_Objective_:
Your task is to reproduce, verbatim and without pictures, the lines from the opening of the listing through the line containing "COL = S.collection".

_Information supplied_:
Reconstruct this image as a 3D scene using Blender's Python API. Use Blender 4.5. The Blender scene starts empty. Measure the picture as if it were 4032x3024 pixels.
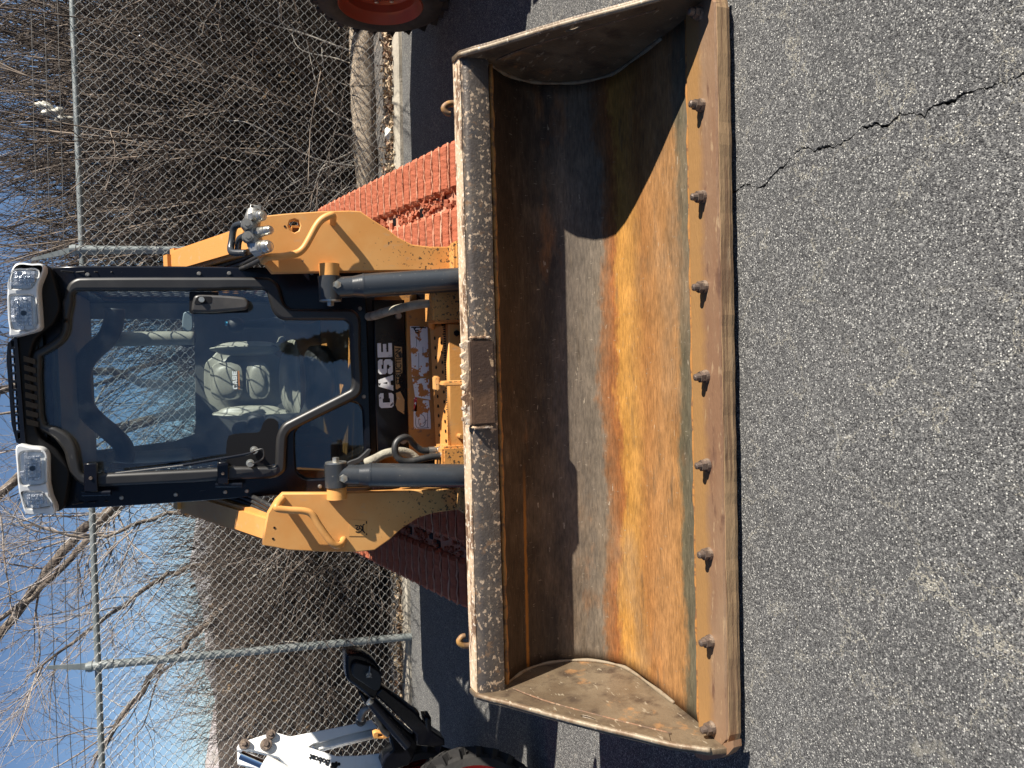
import bpy, bmesh, math, random
import numpy as np
from mathutils import Vector, Matrix
R = math.radians
S = bpy.context.scene
COL = S.collection

# ------------------------------------------------------------------ camera, sky, sun, exposure
cam_d = bpy.data.cameras.new('camera'); cam = bpy.data.objects.new('camera', cam_d); COL.objects.link(cam)
cam_d.sensor_width = 36.0; cam_d.lens = 36.0 * 2953.0 / 4032.0; cam_d.clip_start = .05; cam_d.clip_end = 3000
def place_camera():
    # hand-held phone turned on its side: pitch 21 deg down, slight yaw and roll, picture stored sideways
    p, r, a = R(21.040), R(-2.2079), R(-2.0095)
    F = Vector((math.sin(a)*math.cos(p), math.cos(a)*math.cos(p), -math.sin(p)))
    Rt = Vector((math.cos(a), -math.sin(a), 0)); U = Rt.cross(F)
    Rt2 = Rt*math.cos(r) + U*math.sin(r); U2 = Rt2.cross(F)
    m = Matrix((-U2, Rt2, -F)).transposed().to_4x4()
    m.translation = Vector((.0631, 0, 1.3377))
    cam.matrix_world = m
place_camera()
S.camera = cam

SUN_TO = Vector((.379, -.111, .291)).normalized()     # towards the sun
w = bpy.data.worlds.new('World'); S.world = w; w.use_nodes = True
nt = w.node_tree; nt.nodes.clear()
sky = nt.nodes.new('ShaderNodeTexSky'); sky.sky_type = 'NISHITA'; sky.sun_disc = False
sky.sun_elevation = math.asin(SUN_TO.z); sky.sun_rotation = math.atan2(SUN_TO.x, SUN_TO.y)
sky.altitude = 1900; sky.air_density = .85; sky.dust_density = .1; sky.ozone_density = 3.0
bg = nt.nodes.new('ShaderNodeBackground'); bg.inputs['Strength'].default_value = .05
wo = nt.nodes.new('ShaderNodeOutputWorld')
nt.links.new(sky.outputs[0], bg.inputs[0]); nt.links.new(bg.outputs[0], wo.inputs[0])
sd = bpy.data.lights.new('sun', 'SUN'); sd.energy = 5.0; sd.angle = R(.53); sd.color = (1, .93, .82)
so = bpy.data.objects.new('sun', sd); COL.objects.link(so); so.location = (6, -3, 8)
so.rotation_euler = SUN_TO.to_track_quat('Z', 'Y').to_euler()
vs = S.view_settings; vs.view_transform = 'Standard'; vs.look = 'None'; vs.exposure = 1.1; vs.gamma = 1
vs.use_curve_mapping = False
S.render.engine = 'CYCLES'
S.cycles.max_bounces = 8; S.cycles.transparent_max_bounces = 24

# ------------------------------------------------------------------ materials
def mat(name, base, rough=.5, metal=0, spots=(), bump=None, coat=0, spec=None, chips=None, grads=()):
    """principled material; spots = (colour, noise scale, lo, hi[, axis stretch]) layers mixed on top"""
    m = bpy.data.materials.new(name); m.use_nodes = True
    n = m.node_tree.nodes; l = m.node_tree.links; b = n['Principled BSDF']
    b.inputs['Base Color'].default_value = (*base, 1); b.inputs['Roughness'].default_value = rough
    b.inputs['Metallic'].default_value = metal
    if coat: b.inputs['Coat Weight'].default_value = coat; b.inputs['Coat Roughness'].default_value = .12
    if spec is not None: b.inputs['Specular IOR Level'].default_value = spec
    tc = n.new('ShaderNodeTexCoord'); cur = None
    for i, sp in enumerate(spots):
        c, sc, lo, hi = sp[:4]; st = sp[4] if len(sp) > 4 else (1, 1, 1)
        mp = n.new('ShaderNodeMapping'); mp.inputs['Scale'].default_value = st
        mp.inputs['Location'].default_value = (i*7.3, i*3.1, i*5.7); l.new(tc.outputs['Object'], mp.inputs[0])
        nz = n.new('ShaderNodeTexNoise'); nz.inputs['Scale'].default_value = sc; nz.inputs['Detail'].default_value = 6
        nz.inputs['Roughness'].default_value = .6
        l.new(mp.outputs[0], nz.inputs['Vector'])
        mr = n.new('ShaderNodeMapRange'); mr.inputs[1].default_value = lo; mr.inputs[2].default_value = hi
        l.new(nz.outputs['Fac'], mr.inputs[0])
        mx = n.new('ShaderNodeMix'); mx.data_type = 'RGBA'; l.new(mr.outputs[0], mx.inputs[0])
        if cur is None: mx.inputs[6].default_value = (*base, 1)
        else: l.new(cur, mx.inputs[6])
        mx.inputs[7].default_value = (*c, 1); cur = mx.outputs[2]
    if cur is not None: l.new(cur, b.inputs['Base Color'])
    for ax, v0, v1, gcol, amp, gsc in grads:      # wear that changes across the piece: full at v1, none at v0
        sp3 = n.new('ShaderNodeSeparateXYZ'); l.new(tc.outputs['Object'], sp3.inputs[0])
        nz = n.new('ShaderNodeTexNoise'); nz.inputs['Scale'].default_value = gsc; nz.inputs['Detail'].default_value = 7; nz.inputs['Roughness'].default_value = .7; l.new(tc.outputs['Object'], nz.inputs['Vector'])
        ma = n.new('ShaderNodeMath'); ma.operation = 'MULTIPLY_ADD'; l.new(nz.outputs['Fac'], ma.inputs[0]); ma.inputs[1].default_value = amp; l.new(sp3.outputs[ax], ma.inputs[2])
        mr = n.new('ShaderNodeMapRange'); mr.inputs[1].default_value = v0+amp*.5; mr.inputs[2].default_value = v1+amp*.5; l.new(ma.outputs[0], mr.inputs[0])
        mx = n.new('ShaderNodeMix'); mx.data_type = 'RGBA'; l.new(mr.outputs[0], mx.inputs[0]); l.new(cur, mx.inputs[6]); mx.inputs[7].default_value = (*gcol, 1); cur = mx.outputs[2]
        l.new(cur, b.inputs['Base Color'])
    if chips:                                   # flecks of lost paint, thickest low down where mud is thrown up
        z0, z1, csc, ccol = chips
        nz = n.new('ShaderNodeTexNoise'); nz.inputs['Scale'].default_value = csc; nz.inputs['Detail'].default_value = 3; l.new(tc.outputs['Object'], nz.inputs['Vector'])
        sp3 = n.new('ShaderNodeSeparateXYZ'); l.new(tc.outputs['Object'], sp3.inputs[0])
        hz = n.new('ShaderNodeMapRange'); hz.inputs[1].default_value = z1; hz.inputs[2].default_value = z0; hz.inputs[3].default_value = -.13; hz.inputs[4].default_value = .085; l.new(sp3.outputs['Z'], hz.inputs[0])
        ad = n.new('ShaderNodeMath'); ad.operation = 'ADD'; l.new(nz.outputs['Fac'], ad.inputs[0]); l.new(hz.outputs[0], ad.inputs[1])
        mr = n.new('ShaderNodeMapRange'); mr.inputs[1].default_value = .655; mr.inputs[2].default_value = .675; l.new(ad.outputs[0], mr.inputs[0])
        mx = n.new('ShaderNodeMix'); mx.data_type = 'RGBA'; l.new(mr.outputs[0], mx.inputs[0]); l.new(cur, mx.inputs[6]); mx.inputs[7].default_value = (*ccol, 1); l.new(mx.outputs[2], b.inputs['Base Color'])
    if bump:
        sc, st, *rest = bump
        nz = n.new('ShaderNodeTexNoise'); nz.inputs['Scale'].default_value = sc; nz.inputs['Detail'].default_value = 5
        if rest:
            mp = n.new('ShaderNodeMapping'); mp.inputs['Scale'].default_value = rest[0]; l.new(tc.outputs['Object'], mp.inputs[0]); l.new(mp.outputs[0], nz.inputs['Vector'])
        else: l.new(tc.outputs['Object'], nz.inputs['Vector'])
        bp = n.new('ShaderNodeBump'); bp.inputs['Strength'].default_value = st; bp.inputs['Distance'].default_value = .01
        l.new(nz.outputs['Fac'], bp.inputs['Height']); l.new(bp.outputs[0], b.inputs['Normal'])
    return m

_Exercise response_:
Reconstruct this image as a 3D scene using Blender's Python API. Use Blender 4.5. The Blender scene starts empty. Measure the picture as if it were 4032x3024 pixels.
import bpy, bmesh, math, random
import numpy as np
from mathutils import Vector, Matrix
R = math.radians
S = bpy.context.scene
COL = S.collection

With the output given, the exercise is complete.